▸ GIVEN DATA
** START **
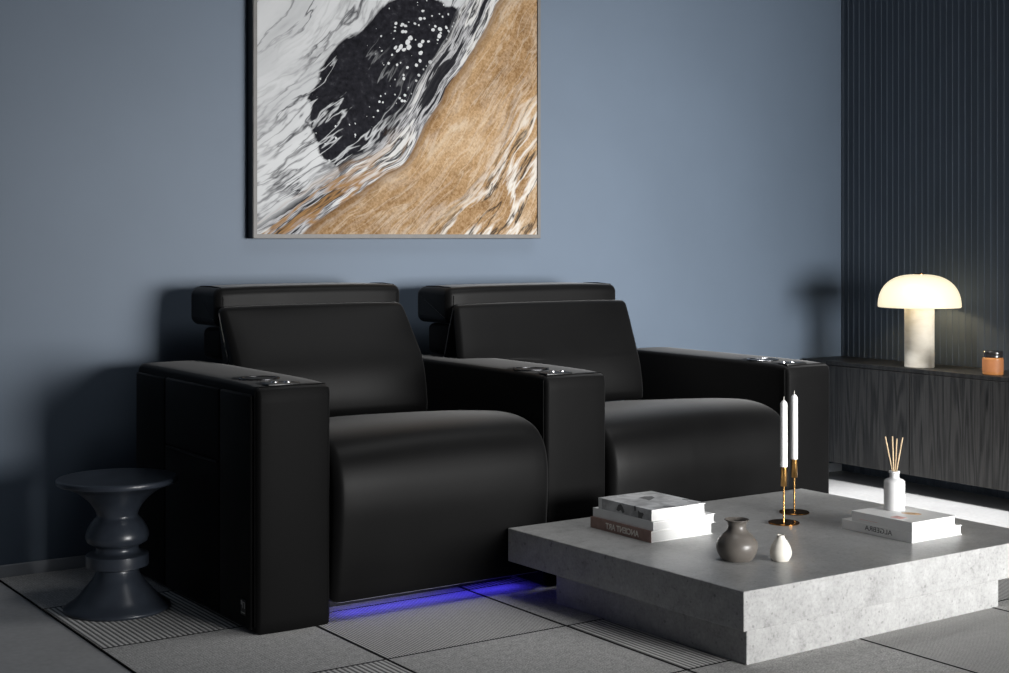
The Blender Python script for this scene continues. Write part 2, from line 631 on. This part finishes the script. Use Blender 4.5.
def tube(bm, pts, rad, seg=8):
    """tube through points with a radius each"""
    rows = []
    for i, p in enumerate(pts):
        p = Vector(p)
        d = (Vector(pts[min(i + 1, len(pts) - 1)]) - Vector(pts[max(i - 1, 0)])).normalized()
        u = d.orthogonal().normalized()
        w = d.cross(u)
        r = rad[i] if isinstance(rad, (list, tuple)) else rad
        rows.append([bm.verts.new(p + (u * cos(2 * pi * k / seg) + w * sin(2 * pi * k / seg)) * r) for k in range(seg)])
    for A_, B_ in zip(rows, rows[1:]):
        for k in range(seg):
            j = (k + 1) % seg
            bm.faces.new((A_[k], A_[j], B_[j], B_[k]))
    bm.faces.new(rows[0])
    bm.faces.new(rows[-1])


def lettering(name, text, mat, parent, size, matrix, width=None, extrude=.0004, mirror=True, offset=.0):
    """mesh lettering; local x is the reading direction before mirroring, centred on the origin"""
    cu = bpy.data.curves.new('tmp_text', 'FONT')
    cu.body = text
    cu.size = size
    cu.extrude = extrude
    cu.offset = offset
    cu.align_x = 'CENTER'
    cu.align_y = 'CENTER'
    to = bpy.data.objects.new('tmp_text', cu)
    COL.objects.link(to)
    dg = bpy.context.evaluated_depsgraph_get()
    dg.update()
    me = bpy.data.meshes.new_from_object(to.evaluated_get(dg))
    bm = bmesh.new()
    bm.from_mesh(me)
    bpy.data.objects.remove(to)
    bpy.data.curves.remove(cu)
    bpy.data.meshes.remove(me)
    xs = [v.co.x for v in bm.verts]
    w0 = max(xs) - min(xs)
    cx = (max(xs) + min(xs)) / 2
    ys = [v.co.y for v in bm.verts]
    cy = (max(ys) + min(ys)) / 2
    k = (width / w0) if width else 1
    for v in bm.verts:
        v.co.x = (v.co.x - cx) * k * (-1 if mirror else 1)
        v.co.y -= cy
    bm.transform(matrix)
    return link(name, bm, mat, parent, smooth=False)


# ------------------------------------------------------------------ room
YW, XR, FL = 4.856, 5.261, -.0045
bm = bmesh.new(); box(bm, -1.5, XR + .12, -3.2, YW + .12, -.12, FL)
link('floor', bm, 'floor', smooth=False, kind='structure')
bm = bmesh.new(); box(bm, -1.5, XR + .12, YW, YW + .12, FL, 2.75)
link('wall_back', bm, 'wall', smooth=False, kind='structure')
bm = bmesh.new()
box(bm, XR + .0022, XR + .12, .6, YW, FL, 2.75)
pitch = .0335
yy = YW - .004
while yy > .7:
    box(bm, XR, XR + .006, yy - .008, yy, FL, 2.75)
    yy -= pitch
link('wall_right', bm, 'slat', smooth=False, kind='structure')
bm = bmesh.new()
box(bm, -1.5, XR - .005, YW - .012, YW, FL, .038, .003, 2)
link('baseboard_back', bm, 'skirting', smooth=False, kind='structure')

# carpet
bm = bmesh.new()
box(bm, TX0, TX0 + 5 * TW, TY0 - 6 * TH, YW - .014, FL, 0, .0015, 2)
rug = link('rug', bm, 'carpet', smooth=False)
tag(rug, 'grey carpet of ribbed and plain tiles with dark seams under sofa and table', 'carpet')

# ------------------------------------------------------------------ sofa
FZ = 0.0
sofa = empty('reclining_sofa', (2.85, 3.742, FZ))
tag(sofa, 'black leather two-seat reclining sofa with three broad arms and blue floor glow', 'sofa')
inv = Matrix.Translation((-2.85, -3.742, -FZ))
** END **
▸ AIM
Write out the material above once more, exactly as it reads, with no pictures.

▸ FULL ANSWER
The Blender Python script for this scene continues. Write part 2, from line 631 on. This part finishes the script. Use Blender 4.5.
def tube(bm, pts, rad, seg=8):
    """tube through points with a radius each"""
    rows = []
    for i, p in enumerate(pts):
        p = Vector(p)
        d = (Vector(pts[min(i + 1, len(pts) - 1)]) - Vector(pts[max(i - 1, 0)])).normalized()
        u = d.orthogonal().normalized()
        w = d.cross(u)
        r = rad[i] if isinstance(rad, (list, tuple)) else rad
        rows.append([bm.verts.new(p + (u * cos(2 * pi * k / seg) + w * sin(2 * pi * k / seg)) * r) for k in range(seg)])
    for A_, B_ in zip(rows, rows[1:]):
        for k in range(seg):
            j = (k + 1) % seg
            bm.faces.new((A_[k], A_[j], B_[j], B_[k]))
    bm.faces.new(rows[0])
    bm.faces.new(rows[-1])


def lettering(name, text, mat, parent, size, matrix, width=None, extrude=.0004, mirror=True, offset=.0):
    """mesh lettering; local x is the reading direction before mirroring, centred on the origin"""
    cu = bpy.data.curves.new('tmp_text', 'FONT')
    cu.body = text
    cu.size = size
    cu.extrude = extrude
    cu.offset = offset
    cu.align_x = 'CENTER'
    cu.align_y = 'CENTER'
    to = bpy.data.objects.new('tmp_text', cu)
    COL.objects.link(to)
    dg = bpy.context.evaluated_depsgraph_get()
    dg.update()
    me = bpy.data.meshes.new_from_object(to.evaluated_get(dg))
    bm = bmesh.new()
    bm.from_mesh(me)
    bpy.data.objects.remove(to)
    bpy.data.curves.remove(cu)
    bpy.data.meshes.remove(me)
    xs = [v.co.x for v in bm.verts]
    w0 = max(xs) - min(xs)
    cx = (max(xs) + min(xs)) / 2
    ys = [v.co.y for v in bm.verts]
    cy = (max(ys) + min(ys)) / 2
    k = (width / w0) if width else 1
    for v in bm.verts:
        v.co.x = (v.co.x - cx) * k * (-1 if mirror else 1)
        v.co.y -= cy
    bm.transform(matrix)
    return link(name, bm, mat, parent, smooth=False)


# ------------------------------------------------------------------ room
YW, XR, FL = 4.856, 5.261, -.0045
bm = bmesh.new(); box(bm, -1.5, XR + .12, -3.2, YW + .12, -.12, FL)
link('floor', bm, 'floor', smooth=False, kind='structure')
bm = bmesh.new(); box(bm, -1.5, XR + .12, YW, YW + .12, FL, 2.75)
link('wall_back', bm, 'wall', smooth=False, kind='structure')
bm = bmesh.new()
box(bm, XR + .0022, XR + .12, .6, YW, FL, 2.75)
pitch = .0335
yy = YW - .004
while yy > .7:
    box(bm, XR, XR + .006, yy - .008, yy, FL, 2.75)
    yy -= pitch
link('wall_right', bm, 'slat', smooth=False, kind='structure')
bm = bmesh.new()
box(bm, -1.5, XR - .005, YW - .012, YW, FL, .038, .003, 2)
link('baseboard_back', bm, 'skirting', smooth=False, kind='structure')

# carpet
bm = bmesh.new()
box(bm, TX0, TX0 + 5 * TW, TY0 - 6 * TH, YW - .014, FL, 0, .0015, 2)
rug = link('rug', bm, 'carpet', smooth=False)
tag(rug, 'grey carpet of ribbed and plain tiles with dark seams under sofa and table', 'carpet')

# ------------------------------------------------------------------ sofa
FZ = 0.0
sofa = empty('reclining_sofa', (2.85, 3.742, FZ))
tag(sofa, 'black leather two-seat reclining sofa with three broad arms and blue floor glow', 'sofa')
inv = Matrix.Translation((-2.85, -3.742, -FZ))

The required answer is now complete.